Sappiamo bene come questa condizione mentale vada allenata e che può diventare un utile assetto in tutte quelle situazioni in cui si tratti di vicende umane fra genitori e figli.

All’interno dello spazio neutro, così come in qualsiasi altro contesto conflittuale, infatti, si possono attivare molteplici incertezze che possono contagiare, scoraggiare e col rischio di reagire con la collera (nei genitori, nel bambino negli operatori) o con altre manifestazioni emotive, come facile difesa contro la sofferenza.

Prima di concludere troverei utile aggiungere due considerazioni importanti sui fattori protettivi e sui fattori di rischio delle condotte genitoriali affinché vi sia maggiore margine di successo sulla efficacia di un intervento in cui vi siano coinvolti i genitori.

La letteratura (Dr.ssa De Balsio – Dr.ssa Miragoli) invita a correlare i fattori protettivi ai fattori di rischio riscontrabili nelle capacità genitoriali.

È importante riflettere in modo attento quanto sia opportuno anteporre percorsi riabilitativi verso quei genitori invischiati in stili di vita con prevalenza di fattori di rischio prima di orientare l’investimento di risorse su percorsi che attivino false aspettative sul figlio.

Fattori di protezione (rielaborazione del rifiuto o della violenza subiti in infanzia, capacità empatiche, capacità di assunzione di responsabilità, un livello di autostima autonomia personale desiderio di migliorarsi).
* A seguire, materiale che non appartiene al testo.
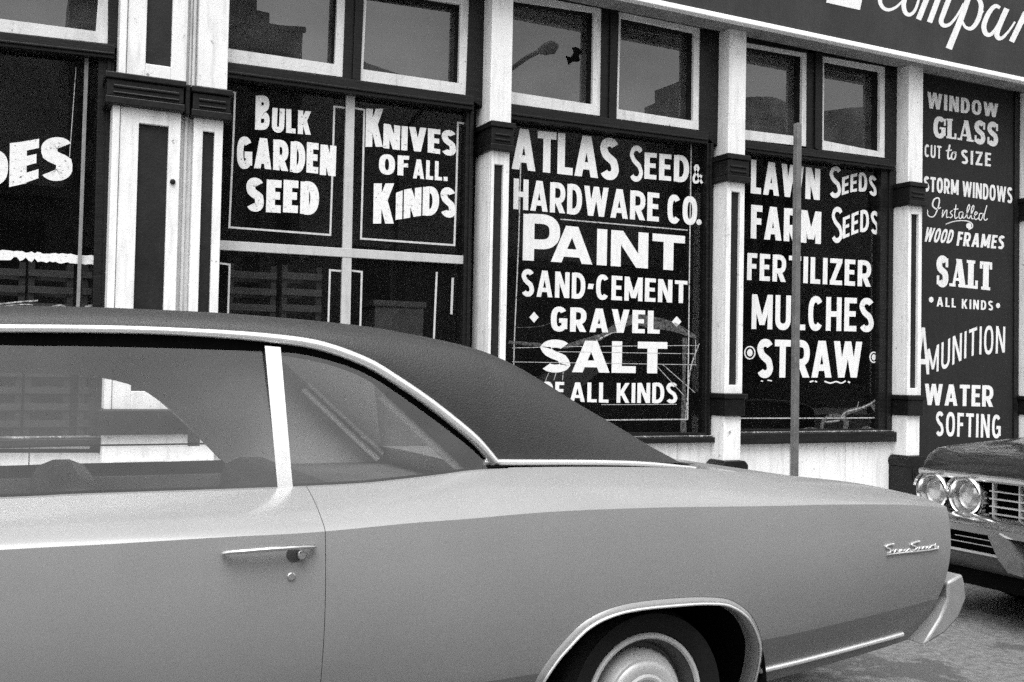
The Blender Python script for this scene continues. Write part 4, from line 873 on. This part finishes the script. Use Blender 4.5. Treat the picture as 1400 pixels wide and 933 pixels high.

Fattori di rischio (povertà cronica, basso livello di istruzione, abuso di sostanze carenza di reti, di integrazione sociale e di relazioni interpersonali, famiglie monoparentali, sfiducia verso le nome sociali e istituzionali, accettazione della violenza e delle condotte repressive come stile educativo esperienze di abuso, violenza e rifiuto subite nell’infanzia).

Sarebbe infatti utopico prospettare un cambiamento per la sola idea che un bambino lo meriterebbe!!

Non vi è dubbio che i bambini di cui si sta parlando mostrano vite costantemente dominate dal bisogno di adattarsi e di convivere con esperienze ed emozioni non-sostenibili per un minore.

Sono bambini che sono stati privati da una figura adulta che abbia svolto in maniera continuativa funzioni genitoriali tramite la presenza e la disponibilità emotiva a recepire i sentimenti del minore e a riflettere su di essi.

Sarà opportuno tenere presente come questa profonda mancanza nel bambino caratterizzerà il rapporto con gli operatori socio-sanitari spesso investiti dal bisogno di assolvere ad una funzione riparativa dimenticando che nel frattempo le risposte disadattative del bambino ne hanno compensato l’assenza.

Ormai sappiamo che lo sviluppo socio emotivo e la personalità del bambino – regolazione emotiva, fiducia in sé e autostima capacità di resilienza intersoggettività – si potranno consolidare in presenza di due variabili cardine:

1. qualità delle cure materne

2. qualità dell’attaccamento materno

Ciò conferma l’attitudine attuale di svolgere interventi preventivi e multidisciplinari Sappiamo infatti che i margini di adattamento a stili di attaccamento non sicuro concorrono all’attivazione di risposte emotive e comportamentali distorte che si riflettono nel rischio si possano personalità borderline o antisociale nei prossimi adulti del nostro paese.

Con queste riflessioni conclusive spero di aver attivato ulteriore interesse e interrogativi che rimando ai nostri ospiti ed a quesiti che vogliate porre loro.